New York City passed its idling ordinance in 1972, but enforcement was negligible until the citizen complaint program got off the ground a few years ago.

The Daily Show recently profiled the small cadre of citizens who do the bulk of the enforcement. Most violations go to a handful of companies — many of whom refuse to pay.

The citizen complaint program appears to be pressuring companies to the negotiating table.

"This law has been on the books for 50 years, and Brinks has never made any changes until they started getting tickets," Brockett said.

Number of tickets, and amount owed, for the top five idlers through 2023. Source: NYC DEPChart: Streetsblog

The city's administrative code allows the DEP commissioner to grant variances to air pollution regulations if companies can present "adequate proof" that the regulation "would impose unreasonable hardship." Companies must petition for such exemptions.

The four proposed variances will get hearings on May 29, when the public will be able to comment, DEP said. (DEP also takes comments online at this link.) The agency will then decide whether to allow the exemptions.

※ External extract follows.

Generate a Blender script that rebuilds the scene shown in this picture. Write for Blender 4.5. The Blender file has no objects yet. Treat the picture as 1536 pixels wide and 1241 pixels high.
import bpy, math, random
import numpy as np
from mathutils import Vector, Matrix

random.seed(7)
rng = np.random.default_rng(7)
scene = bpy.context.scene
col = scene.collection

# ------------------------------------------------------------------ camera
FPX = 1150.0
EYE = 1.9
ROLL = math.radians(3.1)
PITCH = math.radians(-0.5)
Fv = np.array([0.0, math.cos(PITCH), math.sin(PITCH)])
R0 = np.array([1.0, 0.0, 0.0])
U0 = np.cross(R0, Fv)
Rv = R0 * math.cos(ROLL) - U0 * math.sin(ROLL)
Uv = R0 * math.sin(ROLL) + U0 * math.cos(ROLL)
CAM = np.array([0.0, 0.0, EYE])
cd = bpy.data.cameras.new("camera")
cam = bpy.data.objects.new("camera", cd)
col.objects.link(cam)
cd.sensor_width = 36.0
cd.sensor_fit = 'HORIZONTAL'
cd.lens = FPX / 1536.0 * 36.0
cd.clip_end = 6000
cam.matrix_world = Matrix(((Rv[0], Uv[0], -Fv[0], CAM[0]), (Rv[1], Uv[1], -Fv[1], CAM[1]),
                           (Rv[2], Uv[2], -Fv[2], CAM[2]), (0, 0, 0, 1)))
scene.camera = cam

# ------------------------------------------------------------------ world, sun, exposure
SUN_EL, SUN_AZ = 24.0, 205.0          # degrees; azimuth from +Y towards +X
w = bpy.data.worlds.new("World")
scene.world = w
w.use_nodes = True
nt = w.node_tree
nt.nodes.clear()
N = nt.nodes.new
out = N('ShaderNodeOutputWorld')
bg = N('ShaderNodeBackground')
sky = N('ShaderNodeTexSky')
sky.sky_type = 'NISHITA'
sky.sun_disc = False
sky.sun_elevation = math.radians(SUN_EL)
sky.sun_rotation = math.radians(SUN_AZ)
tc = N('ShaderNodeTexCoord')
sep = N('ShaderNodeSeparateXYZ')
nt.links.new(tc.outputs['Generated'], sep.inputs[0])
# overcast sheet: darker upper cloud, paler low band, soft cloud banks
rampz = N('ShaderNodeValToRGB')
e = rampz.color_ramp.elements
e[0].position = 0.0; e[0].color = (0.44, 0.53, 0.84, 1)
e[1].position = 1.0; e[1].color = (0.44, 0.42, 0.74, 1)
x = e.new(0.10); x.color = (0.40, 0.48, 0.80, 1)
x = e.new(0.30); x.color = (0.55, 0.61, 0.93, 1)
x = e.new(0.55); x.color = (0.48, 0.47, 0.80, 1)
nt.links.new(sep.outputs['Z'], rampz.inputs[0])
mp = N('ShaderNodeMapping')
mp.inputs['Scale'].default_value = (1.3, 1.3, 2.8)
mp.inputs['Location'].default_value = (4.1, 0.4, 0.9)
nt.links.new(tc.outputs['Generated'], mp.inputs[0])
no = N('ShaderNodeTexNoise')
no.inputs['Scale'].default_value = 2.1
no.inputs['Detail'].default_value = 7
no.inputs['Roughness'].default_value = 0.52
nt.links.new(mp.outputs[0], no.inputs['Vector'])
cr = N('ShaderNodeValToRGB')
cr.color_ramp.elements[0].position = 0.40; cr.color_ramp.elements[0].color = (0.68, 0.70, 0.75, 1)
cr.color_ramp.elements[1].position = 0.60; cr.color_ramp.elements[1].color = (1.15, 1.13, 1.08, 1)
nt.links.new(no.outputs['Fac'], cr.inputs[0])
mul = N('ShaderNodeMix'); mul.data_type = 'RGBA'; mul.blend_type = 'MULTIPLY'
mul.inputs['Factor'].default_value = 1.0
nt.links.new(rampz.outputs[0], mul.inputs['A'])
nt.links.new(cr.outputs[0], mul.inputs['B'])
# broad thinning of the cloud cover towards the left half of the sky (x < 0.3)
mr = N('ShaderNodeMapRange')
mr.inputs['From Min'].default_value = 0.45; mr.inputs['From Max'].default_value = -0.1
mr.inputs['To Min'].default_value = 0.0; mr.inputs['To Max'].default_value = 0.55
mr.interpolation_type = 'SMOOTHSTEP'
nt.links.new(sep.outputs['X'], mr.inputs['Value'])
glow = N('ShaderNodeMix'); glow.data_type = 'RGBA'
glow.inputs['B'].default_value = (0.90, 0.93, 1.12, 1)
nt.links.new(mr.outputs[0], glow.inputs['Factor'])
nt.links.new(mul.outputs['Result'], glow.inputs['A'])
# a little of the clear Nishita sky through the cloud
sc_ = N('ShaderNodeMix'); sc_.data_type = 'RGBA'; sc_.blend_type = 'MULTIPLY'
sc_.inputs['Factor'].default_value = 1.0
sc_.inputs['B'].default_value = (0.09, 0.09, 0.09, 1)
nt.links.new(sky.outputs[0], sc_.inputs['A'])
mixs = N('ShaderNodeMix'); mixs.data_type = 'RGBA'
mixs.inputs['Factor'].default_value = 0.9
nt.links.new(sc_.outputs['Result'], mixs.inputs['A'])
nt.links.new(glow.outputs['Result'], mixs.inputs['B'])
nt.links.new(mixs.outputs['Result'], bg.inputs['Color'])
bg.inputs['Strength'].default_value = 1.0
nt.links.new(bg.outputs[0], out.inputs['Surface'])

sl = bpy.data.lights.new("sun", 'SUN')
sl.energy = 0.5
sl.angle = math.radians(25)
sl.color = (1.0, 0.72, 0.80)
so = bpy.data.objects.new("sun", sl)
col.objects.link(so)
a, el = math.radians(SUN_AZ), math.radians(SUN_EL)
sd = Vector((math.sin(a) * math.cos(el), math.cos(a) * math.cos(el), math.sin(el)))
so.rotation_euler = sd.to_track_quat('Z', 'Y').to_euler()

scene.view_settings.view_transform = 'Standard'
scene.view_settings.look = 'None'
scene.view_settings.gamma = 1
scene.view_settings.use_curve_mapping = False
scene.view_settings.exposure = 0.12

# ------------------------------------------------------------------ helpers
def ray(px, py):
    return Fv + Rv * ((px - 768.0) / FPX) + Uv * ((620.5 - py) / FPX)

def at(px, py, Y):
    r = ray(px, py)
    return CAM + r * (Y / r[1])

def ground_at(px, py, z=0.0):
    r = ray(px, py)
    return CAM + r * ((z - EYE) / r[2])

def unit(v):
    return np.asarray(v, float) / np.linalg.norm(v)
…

"Some approach to variances, I think, is appropriate. We just have to use them strategically and in the spirit of law," Aggarwala told Streetsblog.

Aggarwala said if DEP and other city agencies can figure out a way to electrify heavy duty vehicles, so can private companies.

"New York City is doing a really impressive job of electrifying its fleet, including, in many cases, medium and heavy duty vehicles, that people only a year or two ago were saying could never be electrified," he said. "DEP and the city government are walking the walk on vehicle electrification."

But environmental advocates warn that any permission to idle is harmful to the health of New Yorkers — and the workers who drive the idling vehicles.

"When a vehicle idles, it releases very harmful pollutants in the air," said Suhali Méndez from New York Lawyers for the Public Interest. "Even once the smoke clears, there is very, very harmful particulate matter that causes cardiac as well as respiratory issues."